• STATED GOAL: Report all lines holding "scene".
============
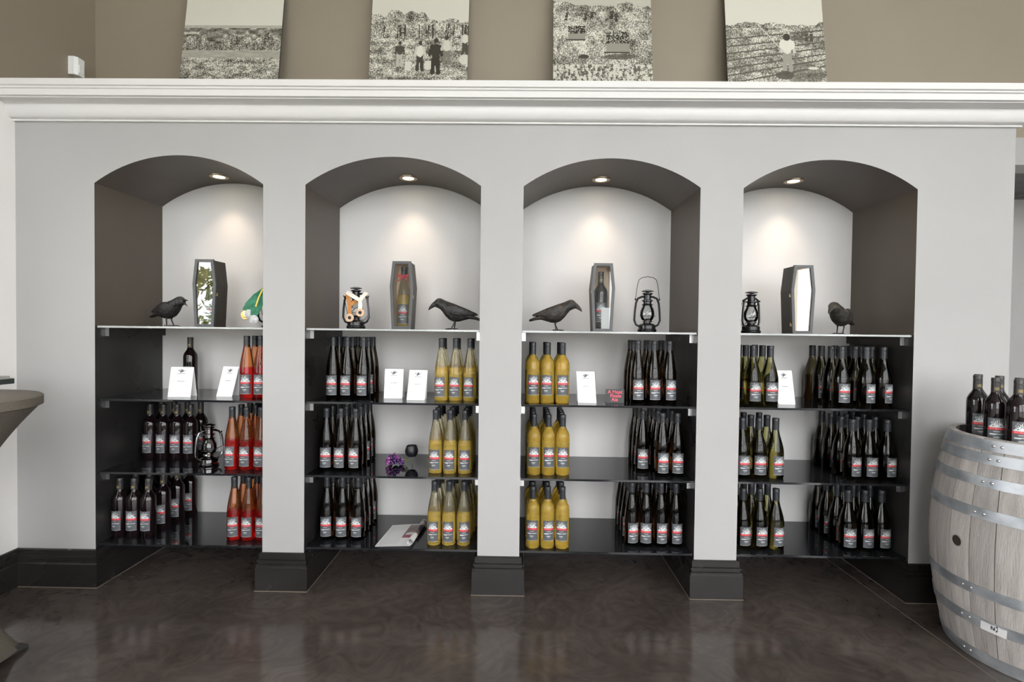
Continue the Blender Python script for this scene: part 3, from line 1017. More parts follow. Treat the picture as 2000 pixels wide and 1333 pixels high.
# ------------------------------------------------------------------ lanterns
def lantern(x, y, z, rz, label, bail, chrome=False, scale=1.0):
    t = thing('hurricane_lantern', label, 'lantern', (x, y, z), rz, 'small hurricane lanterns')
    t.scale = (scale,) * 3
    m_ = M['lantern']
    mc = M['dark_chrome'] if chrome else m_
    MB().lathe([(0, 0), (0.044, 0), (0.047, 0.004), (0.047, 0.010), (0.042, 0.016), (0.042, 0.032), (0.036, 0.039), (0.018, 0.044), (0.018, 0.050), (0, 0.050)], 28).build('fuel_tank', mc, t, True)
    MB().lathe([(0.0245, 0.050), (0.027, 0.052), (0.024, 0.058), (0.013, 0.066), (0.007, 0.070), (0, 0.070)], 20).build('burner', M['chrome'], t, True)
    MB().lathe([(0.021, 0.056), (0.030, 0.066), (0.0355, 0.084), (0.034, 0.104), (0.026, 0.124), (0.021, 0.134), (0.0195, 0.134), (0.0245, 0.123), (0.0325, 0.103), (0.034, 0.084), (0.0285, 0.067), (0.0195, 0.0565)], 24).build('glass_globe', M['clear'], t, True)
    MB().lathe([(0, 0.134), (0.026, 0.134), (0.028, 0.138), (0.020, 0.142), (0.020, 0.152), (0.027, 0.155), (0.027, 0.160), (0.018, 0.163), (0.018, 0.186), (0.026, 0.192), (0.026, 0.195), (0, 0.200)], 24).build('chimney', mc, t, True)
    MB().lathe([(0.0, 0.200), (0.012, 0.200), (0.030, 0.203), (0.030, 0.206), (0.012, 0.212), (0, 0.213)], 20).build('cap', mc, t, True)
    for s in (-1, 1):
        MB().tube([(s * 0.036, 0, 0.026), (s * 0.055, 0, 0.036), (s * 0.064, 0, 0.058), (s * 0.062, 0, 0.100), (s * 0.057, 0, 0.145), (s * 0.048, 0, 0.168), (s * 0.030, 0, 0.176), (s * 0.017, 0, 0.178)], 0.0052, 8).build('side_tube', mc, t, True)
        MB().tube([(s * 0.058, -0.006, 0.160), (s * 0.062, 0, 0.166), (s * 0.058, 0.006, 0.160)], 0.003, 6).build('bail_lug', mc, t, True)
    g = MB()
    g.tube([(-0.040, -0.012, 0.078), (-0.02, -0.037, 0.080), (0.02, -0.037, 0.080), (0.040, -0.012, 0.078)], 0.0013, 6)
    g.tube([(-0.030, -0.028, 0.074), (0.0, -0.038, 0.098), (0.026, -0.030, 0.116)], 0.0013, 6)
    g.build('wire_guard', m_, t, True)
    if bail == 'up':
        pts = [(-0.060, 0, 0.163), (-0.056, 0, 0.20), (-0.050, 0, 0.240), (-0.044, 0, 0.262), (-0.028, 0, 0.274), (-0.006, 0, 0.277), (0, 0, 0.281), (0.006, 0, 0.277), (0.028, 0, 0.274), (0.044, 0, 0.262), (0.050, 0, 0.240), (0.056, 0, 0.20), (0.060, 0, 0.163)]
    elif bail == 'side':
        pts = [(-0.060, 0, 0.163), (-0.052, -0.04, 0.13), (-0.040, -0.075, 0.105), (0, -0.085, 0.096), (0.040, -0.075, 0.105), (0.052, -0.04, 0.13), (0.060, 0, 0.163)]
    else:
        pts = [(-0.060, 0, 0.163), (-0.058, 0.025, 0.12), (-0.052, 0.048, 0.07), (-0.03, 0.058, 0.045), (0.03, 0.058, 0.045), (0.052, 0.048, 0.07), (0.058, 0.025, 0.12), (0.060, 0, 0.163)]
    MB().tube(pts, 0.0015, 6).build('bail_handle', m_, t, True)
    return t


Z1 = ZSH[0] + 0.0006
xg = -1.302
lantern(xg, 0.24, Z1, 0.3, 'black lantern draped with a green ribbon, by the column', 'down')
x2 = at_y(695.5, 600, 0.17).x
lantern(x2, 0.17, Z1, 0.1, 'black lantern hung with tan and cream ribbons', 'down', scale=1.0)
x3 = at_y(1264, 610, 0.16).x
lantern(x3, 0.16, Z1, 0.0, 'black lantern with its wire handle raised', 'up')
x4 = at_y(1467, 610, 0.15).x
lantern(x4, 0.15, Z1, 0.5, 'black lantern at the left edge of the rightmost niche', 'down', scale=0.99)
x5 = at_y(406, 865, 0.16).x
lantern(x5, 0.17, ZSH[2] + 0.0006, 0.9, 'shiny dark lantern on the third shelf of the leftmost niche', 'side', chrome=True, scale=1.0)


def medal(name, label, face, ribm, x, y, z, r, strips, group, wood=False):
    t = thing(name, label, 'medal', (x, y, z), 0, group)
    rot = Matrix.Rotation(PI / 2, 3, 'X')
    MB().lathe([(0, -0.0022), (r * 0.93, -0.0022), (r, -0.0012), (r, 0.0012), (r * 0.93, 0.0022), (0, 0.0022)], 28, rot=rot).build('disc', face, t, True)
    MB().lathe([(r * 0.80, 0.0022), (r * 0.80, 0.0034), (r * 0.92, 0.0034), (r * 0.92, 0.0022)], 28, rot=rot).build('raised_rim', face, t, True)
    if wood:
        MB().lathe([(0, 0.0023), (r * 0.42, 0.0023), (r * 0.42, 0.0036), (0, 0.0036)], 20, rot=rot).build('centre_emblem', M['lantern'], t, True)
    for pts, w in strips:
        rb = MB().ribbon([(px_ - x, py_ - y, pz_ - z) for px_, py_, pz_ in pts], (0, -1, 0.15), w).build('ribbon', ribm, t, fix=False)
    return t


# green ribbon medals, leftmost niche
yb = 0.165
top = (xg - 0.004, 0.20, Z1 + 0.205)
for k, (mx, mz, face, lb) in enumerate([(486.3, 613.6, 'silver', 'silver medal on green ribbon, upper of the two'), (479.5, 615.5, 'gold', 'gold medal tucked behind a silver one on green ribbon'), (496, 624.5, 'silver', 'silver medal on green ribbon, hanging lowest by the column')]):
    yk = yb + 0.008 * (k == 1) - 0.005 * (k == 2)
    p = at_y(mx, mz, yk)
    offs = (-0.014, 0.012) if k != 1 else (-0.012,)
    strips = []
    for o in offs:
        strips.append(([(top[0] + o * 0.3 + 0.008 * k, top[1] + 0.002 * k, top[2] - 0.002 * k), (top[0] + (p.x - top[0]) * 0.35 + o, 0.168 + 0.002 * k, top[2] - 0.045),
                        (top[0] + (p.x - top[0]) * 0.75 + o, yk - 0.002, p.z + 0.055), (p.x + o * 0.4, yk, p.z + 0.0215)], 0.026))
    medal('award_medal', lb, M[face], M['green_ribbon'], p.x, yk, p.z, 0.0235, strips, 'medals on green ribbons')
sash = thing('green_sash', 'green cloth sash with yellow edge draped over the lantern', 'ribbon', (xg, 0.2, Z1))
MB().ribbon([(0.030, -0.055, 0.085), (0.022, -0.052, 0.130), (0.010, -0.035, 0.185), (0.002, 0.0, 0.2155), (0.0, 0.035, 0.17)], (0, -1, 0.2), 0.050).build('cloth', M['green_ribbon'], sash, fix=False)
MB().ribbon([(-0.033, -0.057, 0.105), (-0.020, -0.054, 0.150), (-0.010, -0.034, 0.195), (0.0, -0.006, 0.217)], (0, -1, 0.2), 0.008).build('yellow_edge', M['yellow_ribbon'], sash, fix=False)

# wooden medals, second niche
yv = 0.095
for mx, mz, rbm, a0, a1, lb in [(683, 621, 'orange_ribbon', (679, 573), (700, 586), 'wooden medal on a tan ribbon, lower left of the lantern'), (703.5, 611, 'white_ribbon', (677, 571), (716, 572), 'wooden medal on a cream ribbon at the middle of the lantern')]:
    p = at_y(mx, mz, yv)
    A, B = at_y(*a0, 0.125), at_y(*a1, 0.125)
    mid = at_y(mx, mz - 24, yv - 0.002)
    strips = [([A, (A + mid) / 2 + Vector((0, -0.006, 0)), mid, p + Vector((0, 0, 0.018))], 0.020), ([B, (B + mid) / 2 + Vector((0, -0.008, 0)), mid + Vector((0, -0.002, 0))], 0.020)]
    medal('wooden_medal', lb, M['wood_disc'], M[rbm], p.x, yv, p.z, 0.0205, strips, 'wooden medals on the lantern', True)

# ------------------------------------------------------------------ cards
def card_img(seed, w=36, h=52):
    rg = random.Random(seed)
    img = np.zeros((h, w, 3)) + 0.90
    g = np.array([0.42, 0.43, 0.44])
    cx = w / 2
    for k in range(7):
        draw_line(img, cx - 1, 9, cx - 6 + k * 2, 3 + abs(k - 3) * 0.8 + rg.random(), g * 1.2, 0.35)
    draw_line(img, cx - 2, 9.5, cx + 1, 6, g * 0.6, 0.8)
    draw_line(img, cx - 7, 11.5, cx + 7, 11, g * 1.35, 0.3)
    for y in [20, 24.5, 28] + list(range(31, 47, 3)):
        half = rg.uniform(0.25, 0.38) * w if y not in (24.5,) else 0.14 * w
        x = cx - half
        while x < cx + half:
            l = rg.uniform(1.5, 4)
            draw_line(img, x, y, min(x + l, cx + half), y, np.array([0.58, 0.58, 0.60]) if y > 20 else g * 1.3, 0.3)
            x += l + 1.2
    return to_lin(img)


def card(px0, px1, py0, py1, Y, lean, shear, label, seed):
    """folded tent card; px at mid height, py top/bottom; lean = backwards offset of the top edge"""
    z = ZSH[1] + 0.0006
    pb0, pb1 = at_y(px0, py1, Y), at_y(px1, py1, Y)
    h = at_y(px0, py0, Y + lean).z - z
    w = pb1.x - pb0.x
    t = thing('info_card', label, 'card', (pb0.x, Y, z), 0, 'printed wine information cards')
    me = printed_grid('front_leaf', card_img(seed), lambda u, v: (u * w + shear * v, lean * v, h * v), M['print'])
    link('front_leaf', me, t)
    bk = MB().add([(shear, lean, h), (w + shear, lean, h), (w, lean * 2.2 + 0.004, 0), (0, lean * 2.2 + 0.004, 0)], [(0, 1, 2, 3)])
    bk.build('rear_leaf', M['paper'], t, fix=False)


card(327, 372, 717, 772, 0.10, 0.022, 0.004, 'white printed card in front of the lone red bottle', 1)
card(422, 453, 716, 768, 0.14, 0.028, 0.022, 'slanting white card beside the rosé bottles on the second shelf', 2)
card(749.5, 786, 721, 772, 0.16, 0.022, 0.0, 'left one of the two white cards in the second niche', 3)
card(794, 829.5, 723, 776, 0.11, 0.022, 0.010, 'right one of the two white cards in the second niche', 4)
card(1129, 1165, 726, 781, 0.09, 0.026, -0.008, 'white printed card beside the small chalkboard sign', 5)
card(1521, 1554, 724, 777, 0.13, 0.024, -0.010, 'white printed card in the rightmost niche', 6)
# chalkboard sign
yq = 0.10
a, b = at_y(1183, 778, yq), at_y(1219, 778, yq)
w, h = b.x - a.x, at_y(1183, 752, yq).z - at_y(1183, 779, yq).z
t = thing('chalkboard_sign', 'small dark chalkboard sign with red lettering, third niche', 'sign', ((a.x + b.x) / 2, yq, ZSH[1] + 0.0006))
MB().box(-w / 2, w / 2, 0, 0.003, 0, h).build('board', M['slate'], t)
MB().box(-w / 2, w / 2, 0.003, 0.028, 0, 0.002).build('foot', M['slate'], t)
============
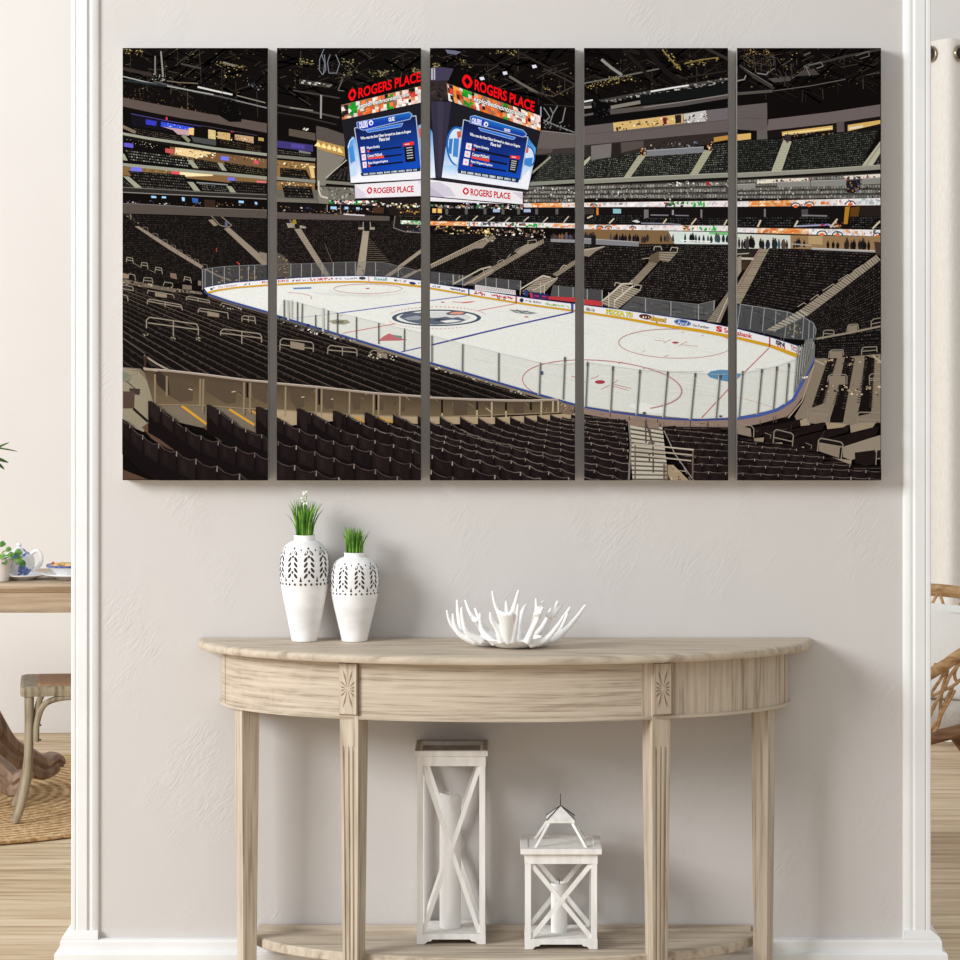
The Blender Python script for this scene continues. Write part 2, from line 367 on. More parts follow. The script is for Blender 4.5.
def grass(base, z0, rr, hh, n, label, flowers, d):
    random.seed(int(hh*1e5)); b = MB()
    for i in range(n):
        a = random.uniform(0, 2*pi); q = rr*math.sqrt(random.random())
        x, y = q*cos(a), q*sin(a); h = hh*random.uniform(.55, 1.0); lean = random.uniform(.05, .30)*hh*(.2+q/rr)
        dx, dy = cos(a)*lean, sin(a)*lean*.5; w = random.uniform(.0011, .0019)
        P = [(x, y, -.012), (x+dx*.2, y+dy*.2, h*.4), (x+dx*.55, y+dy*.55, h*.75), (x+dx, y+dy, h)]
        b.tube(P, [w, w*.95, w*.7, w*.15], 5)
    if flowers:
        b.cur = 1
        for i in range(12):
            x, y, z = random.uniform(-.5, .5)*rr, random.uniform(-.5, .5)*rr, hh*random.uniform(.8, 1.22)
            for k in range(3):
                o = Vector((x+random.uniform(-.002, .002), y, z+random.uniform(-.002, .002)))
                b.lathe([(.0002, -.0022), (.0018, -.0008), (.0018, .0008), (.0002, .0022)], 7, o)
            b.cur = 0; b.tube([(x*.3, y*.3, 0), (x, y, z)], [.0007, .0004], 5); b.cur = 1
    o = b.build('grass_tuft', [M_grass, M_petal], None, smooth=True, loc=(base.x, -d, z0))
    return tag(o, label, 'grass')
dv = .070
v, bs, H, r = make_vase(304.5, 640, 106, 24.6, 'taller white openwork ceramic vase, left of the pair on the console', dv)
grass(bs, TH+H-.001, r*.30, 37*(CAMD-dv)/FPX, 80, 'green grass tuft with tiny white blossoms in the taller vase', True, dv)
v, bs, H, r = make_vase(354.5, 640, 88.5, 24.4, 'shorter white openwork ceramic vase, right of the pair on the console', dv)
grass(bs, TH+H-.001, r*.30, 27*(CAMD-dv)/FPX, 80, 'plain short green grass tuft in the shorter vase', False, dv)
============
• SOLUTION TO THE PROBLEM:
Continue the Blender Python script for this scene: part 3, from line 1017. More parts follow. Treat the picture as 2000 pixels wide and 1333 pixels high.
The Blender Python script for this scene continues. Write part 2, from line 367 on. More parts follow. The script is for Blender 4.5.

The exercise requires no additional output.